Copy each line that has the string "scene" somewhere in it.

■ ■ ■

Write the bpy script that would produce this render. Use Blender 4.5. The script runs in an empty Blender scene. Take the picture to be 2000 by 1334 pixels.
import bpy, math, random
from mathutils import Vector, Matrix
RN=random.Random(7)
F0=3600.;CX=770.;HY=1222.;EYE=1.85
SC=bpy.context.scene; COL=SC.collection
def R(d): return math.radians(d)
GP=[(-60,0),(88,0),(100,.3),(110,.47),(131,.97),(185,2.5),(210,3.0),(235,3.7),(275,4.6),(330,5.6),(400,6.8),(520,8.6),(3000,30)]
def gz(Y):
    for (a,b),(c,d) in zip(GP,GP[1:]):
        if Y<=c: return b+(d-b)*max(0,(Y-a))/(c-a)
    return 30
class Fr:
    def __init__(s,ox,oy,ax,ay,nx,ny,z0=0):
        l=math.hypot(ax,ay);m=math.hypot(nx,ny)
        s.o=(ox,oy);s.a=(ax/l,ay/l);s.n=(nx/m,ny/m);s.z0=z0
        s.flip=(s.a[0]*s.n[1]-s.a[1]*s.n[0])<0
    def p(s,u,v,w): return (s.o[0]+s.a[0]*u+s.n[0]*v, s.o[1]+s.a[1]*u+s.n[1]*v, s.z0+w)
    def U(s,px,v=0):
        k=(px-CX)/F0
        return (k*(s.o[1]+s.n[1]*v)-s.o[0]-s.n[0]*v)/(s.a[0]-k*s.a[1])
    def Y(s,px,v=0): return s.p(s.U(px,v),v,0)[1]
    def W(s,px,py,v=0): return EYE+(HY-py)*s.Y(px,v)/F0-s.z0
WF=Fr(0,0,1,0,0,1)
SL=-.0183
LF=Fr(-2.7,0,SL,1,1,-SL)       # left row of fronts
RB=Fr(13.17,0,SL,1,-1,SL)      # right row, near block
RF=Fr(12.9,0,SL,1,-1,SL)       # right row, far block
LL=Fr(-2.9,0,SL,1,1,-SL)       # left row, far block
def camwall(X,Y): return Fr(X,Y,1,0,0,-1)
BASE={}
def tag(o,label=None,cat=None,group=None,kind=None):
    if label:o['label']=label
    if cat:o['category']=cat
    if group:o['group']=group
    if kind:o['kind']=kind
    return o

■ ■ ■

» **The result**
Write the bpy script that would produce this render. Use Blender 4.5. The script runs in an empty Blender scene. Take the picture to be 2000 by 1334 pixels.
SC=bpy.context.scene; COL=SC.collection